### TASK TO CARRY OUT
Each line below should be reproduced without any alteration.

### SUPPLIED INFORMATION
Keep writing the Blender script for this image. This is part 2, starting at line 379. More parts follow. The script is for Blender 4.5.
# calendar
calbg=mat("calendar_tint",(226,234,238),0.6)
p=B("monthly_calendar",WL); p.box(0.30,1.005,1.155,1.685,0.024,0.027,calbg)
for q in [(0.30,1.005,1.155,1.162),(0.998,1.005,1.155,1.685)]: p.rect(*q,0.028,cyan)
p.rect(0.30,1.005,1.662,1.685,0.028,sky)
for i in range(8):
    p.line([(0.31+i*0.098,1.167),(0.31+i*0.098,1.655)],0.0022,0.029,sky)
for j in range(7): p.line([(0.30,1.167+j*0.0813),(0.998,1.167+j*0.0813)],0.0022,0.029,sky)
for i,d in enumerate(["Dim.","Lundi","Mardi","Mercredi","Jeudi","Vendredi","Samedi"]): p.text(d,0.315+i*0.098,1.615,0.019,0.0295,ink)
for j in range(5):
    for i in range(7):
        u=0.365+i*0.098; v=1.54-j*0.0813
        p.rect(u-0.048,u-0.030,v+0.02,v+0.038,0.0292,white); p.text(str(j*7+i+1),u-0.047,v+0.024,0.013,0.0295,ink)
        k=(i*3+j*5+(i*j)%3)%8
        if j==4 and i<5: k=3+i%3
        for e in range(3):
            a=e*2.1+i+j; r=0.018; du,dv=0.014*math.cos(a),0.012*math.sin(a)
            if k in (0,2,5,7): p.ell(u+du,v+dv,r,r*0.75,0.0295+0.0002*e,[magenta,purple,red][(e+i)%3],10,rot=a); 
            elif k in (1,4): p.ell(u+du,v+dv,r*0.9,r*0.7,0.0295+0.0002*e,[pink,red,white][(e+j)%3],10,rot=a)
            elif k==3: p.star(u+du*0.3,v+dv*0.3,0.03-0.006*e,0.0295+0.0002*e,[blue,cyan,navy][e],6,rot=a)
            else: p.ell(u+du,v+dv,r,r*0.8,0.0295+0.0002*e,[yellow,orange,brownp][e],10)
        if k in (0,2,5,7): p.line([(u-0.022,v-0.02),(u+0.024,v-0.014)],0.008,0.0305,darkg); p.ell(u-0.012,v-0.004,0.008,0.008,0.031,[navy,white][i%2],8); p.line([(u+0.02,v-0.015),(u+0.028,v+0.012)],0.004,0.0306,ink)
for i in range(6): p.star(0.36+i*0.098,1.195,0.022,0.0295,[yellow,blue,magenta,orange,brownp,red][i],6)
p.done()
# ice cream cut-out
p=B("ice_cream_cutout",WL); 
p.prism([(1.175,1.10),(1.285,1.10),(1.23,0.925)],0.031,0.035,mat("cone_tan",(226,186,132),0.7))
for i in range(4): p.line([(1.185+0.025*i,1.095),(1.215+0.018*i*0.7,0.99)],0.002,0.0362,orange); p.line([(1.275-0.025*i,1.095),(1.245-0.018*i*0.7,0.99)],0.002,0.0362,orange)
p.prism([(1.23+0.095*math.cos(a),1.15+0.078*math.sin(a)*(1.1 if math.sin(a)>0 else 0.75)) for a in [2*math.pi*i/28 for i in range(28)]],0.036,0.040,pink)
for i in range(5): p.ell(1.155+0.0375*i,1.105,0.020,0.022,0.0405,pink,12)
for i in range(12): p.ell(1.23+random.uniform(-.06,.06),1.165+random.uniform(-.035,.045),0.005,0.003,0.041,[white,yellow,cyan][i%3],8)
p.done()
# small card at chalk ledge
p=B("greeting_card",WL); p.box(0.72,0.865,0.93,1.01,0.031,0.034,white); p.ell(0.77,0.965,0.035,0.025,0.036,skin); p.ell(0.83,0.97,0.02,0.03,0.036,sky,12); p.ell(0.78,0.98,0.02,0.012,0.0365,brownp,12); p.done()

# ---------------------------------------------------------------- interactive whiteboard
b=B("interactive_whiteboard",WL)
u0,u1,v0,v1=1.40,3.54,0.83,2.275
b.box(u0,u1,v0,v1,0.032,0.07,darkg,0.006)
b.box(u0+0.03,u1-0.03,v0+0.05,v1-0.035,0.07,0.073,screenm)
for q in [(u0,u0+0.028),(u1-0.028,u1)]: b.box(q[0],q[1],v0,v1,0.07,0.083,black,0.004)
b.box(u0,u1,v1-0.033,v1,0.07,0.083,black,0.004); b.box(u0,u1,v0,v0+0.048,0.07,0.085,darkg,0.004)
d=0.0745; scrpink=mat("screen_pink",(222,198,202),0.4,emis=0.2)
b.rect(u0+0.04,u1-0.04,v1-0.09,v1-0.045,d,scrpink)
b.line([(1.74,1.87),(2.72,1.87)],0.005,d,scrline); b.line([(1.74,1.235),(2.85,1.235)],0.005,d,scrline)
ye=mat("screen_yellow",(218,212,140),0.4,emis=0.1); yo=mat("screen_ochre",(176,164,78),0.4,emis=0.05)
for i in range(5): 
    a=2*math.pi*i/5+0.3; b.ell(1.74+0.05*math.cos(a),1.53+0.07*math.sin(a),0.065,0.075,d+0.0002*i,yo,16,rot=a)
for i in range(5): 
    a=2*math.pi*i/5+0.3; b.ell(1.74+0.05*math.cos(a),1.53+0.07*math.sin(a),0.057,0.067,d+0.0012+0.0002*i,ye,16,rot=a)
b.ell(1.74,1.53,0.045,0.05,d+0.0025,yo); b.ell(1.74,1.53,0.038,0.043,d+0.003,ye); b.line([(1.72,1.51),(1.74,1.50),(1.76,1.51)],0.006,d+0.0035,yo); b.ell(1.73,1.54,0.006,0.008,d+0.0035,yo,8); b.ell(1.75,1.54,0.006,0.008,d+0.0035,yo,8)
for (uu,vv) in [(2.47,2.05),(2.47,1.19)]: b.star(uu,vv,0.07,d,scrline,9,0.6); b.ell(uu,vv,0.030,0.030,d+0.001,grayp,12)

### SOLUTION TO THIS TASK
Keep writing the Blender script for this image. This is part 2, starting at line 379. More parts follow. The script is for Blender 4.5.
# calendar
calbg=mat("calendar_tint",(226,234,238),0.6)
p=B("monthly_calendar",WL); p.box(0.30,1.005,1.155,1.685,0.024,0.027,calbg)
for q in [(0.30,1.005,1.155,1.162),(0.998,1.005,1.155,1.685)]: p.rect(*q,0.028,cyan)
p.rect(0.30,1.005,1.662,1.685,0.028,sky)
for i in range(8):
    p.line([(0.31+i*0.098,1.167),(0.31+i*0.098,1.655)],0.0022,0.029,sky)
for j in range(7): p.line([(0.30,1.167+j*0.0813),(0.998,1.167+j*0.0813)],0.0022,0.029,sky)
for i,d in enumerate(["Dim.","Lundi","Mardi","Mercredi","Jeudi","Vendredi","Samedi"]): p.text(d,0.315+i*0.098,1.615,0.019,0.0295,ink)
for j in range(5):
    for i in range(7):
        u=0.365+i*0.098; v=1.54-j*0.0813
        p.rect(u-0.048,u-0.030,v+0.02,v+0.038,0.0292,white); p.text(str(j*7+i+1),u-0.047,v+0.024,0.013,0.0295,ink)
        k=(i*3+j*5+(i*j)%3)%8
        if j==4 and i<5: k=3+i%3
        for e in range(3):
            a=e*2.1+i+j; r=0.018; du,dv=0.014*math.cos(a),0.012*math.sin(a)
            if k in (0,2,5,7): p.ell(u+du,v+dv,r,r*0.75,0.0295+0.0002*e,[magenta,purple,red][(e+i)%3],10,rot=a); 
            elif k in (1,4): p.ell(u+du,v+dv,r*0.9,r*0.7,0.0295+0.0002*e,[pink,red,white][(e+j)%3],10,rot=a)
            elif k==3: p.star(u+du*0.3,v+dv*0.3,0.03-0.006*e,0.0295+0.0002*e,[blue,cyan,navy][e],6,rot=a)
            else: p.ell(u+du,v+dv,r,r*0.8,0.0295+0.0002*e,[yellow,orange,brownp][e],10)
        if k in (0,2,5,7): p.line([(u-0.022,v-0.02),(u+0.024,v-0.014)],0.008,0.0305,darkg); p.ell(u-0.012,v-0.004,0.008,0.008,0.031,[navy,white][i%2],8); p.line([(u+0.02,v-0.015),(u+0.028,v+0.012)],0.004,0.0306,ink)
for i in range(6): p.star(0.36+i*0.098,1.195,0.022,0.0295,[yellow,blue,magenta,orange,brownp,red][i],6)
p.done()
# ice cream cut-out
p=B("ice_cream_cutout",WL); 
p.prism([(1.175,1.10),(1.285,1.10),(1.23,0.925)],0.031,0.035,mat("cone_tan",(226,186,132),0.7))
for i in range(4): p.line([(1.185+0.025*i,1.095),(1.215+0.018*i*0.7,0.99)],0.002,0.0362,orange); p.line([(1.275-0.025*i,1.095),(1.245-0.018*i*0.7,0.99)],0.002,0.0362,orange)
p.prism([(1.23+0.095*math.cos(a),1.15+0.078*math.sin(a)*(1.1 if math.sin(a)>0 else 0.75)) for a in [2*math.pi*i/28 for i in range(28)]],0.036,0.040,pink)
for i in range(5): p.ell(1.155+0.0375*i,1.105,0.020,0.022,0.0405,pink,12)
for i in range(12): p.ell(1.23+random.uniform(-.06,.06),1.165+random.uniform(-.035,.045),0.005,0.003,0.041,[white,yellow,cyan][i%3],8)
p.done()
# small card at chalk ledge
p=B("greeting_card",WL); p.box(0.72,0.865,0.93,1.01,0.031,0.034,white); p.ell(0.77,0.965,0.035,0.025,0.036,skin); p.ell(0.83,0.97,0.02,0.03,0.036,sky,12); p.ell(0.78,0.98,0.02,0.012,0.0365,brownp,12); p.done()

# ---------------------------------------------------------------- interactive whiteboard
b=B("interactive_whiteboard",WL)
u0,u1,v0,v1=1.40,3.54,0.83,2.275
b.box(u0,u1,v0,v1,0.032,0.07,darkg,0.006)
b.box(u0+0.03,u1-0.03,v0+0.05,v1-0.035,0.07,0.073,screenm)
for q in [(u0,u0+0.028),(u1-0.028,u1)]: b.box(q[0],q[1],v0,v1,0.07,0.083,black,0.004)
b.box(u0,u1,v1-0.033,v1,0.07,0.083,black,0.004); b.box(u0,u1,v0,v0+0.048,0.07,0.085,darkg,0.004)
d=0.0745; scrpink=mat("screen_pink",(222,198,202),0.4,emis=0.2)
b.rect(u0+0.04,u1-0.04,v1-0.09,v1-0.045,d,scrpink)
b.line([(1.74,1.87),(2.72,1.87)],0.005,d,scrline); b.line([(1.74,1.235),(2.85,1.235)],0.005,d,scrline)
ye=mat("screen_yellow",(218,212,140),0.4,emis=0.1); yo=mat("screen_ochre",(176,164,78),0.4,emis=0.05)
for i in range(5): 
    a=2*math.pi*i/5+0.3; b.ell(1.74+0.05*math.cos(a),1.53+0.07*math.sin(a),0.065,0.075,d+0.0002*i,yo,16,rot=a)
for i in range(5): 
    a=2*math.pi*i/5+0.3; b.ell(1.74+0.05*math.cos(a),1.53+0.07*math.sin(a),0.057,0.067,d+0.0012+0.0002*i,ye,16,rot=a)
b.ell(1.74,1.53,0.045,0.05,d+0.0025,yo); b.ell(1.74,1.53,0.038,0.043,d+0.003,ye); b.line([(1.72,1.51),(1.74,1.50),(1.76,1.51)],0.006,d+0.0035,yo); b.ell(1.73,1.54,0.006,0.008,d+0.0035,yo,8); b.ell(1.75,1.54,0.006,0.008,d+0.0035,yo,8)
for (uu,vv) in [(2.47,2.05),(2.47,1.19)]: b.star(uu,vv,0.07,d,scrline,9,0.6); b.ell(uu,vv,0.030,0.030,d+0.001,grayp,12)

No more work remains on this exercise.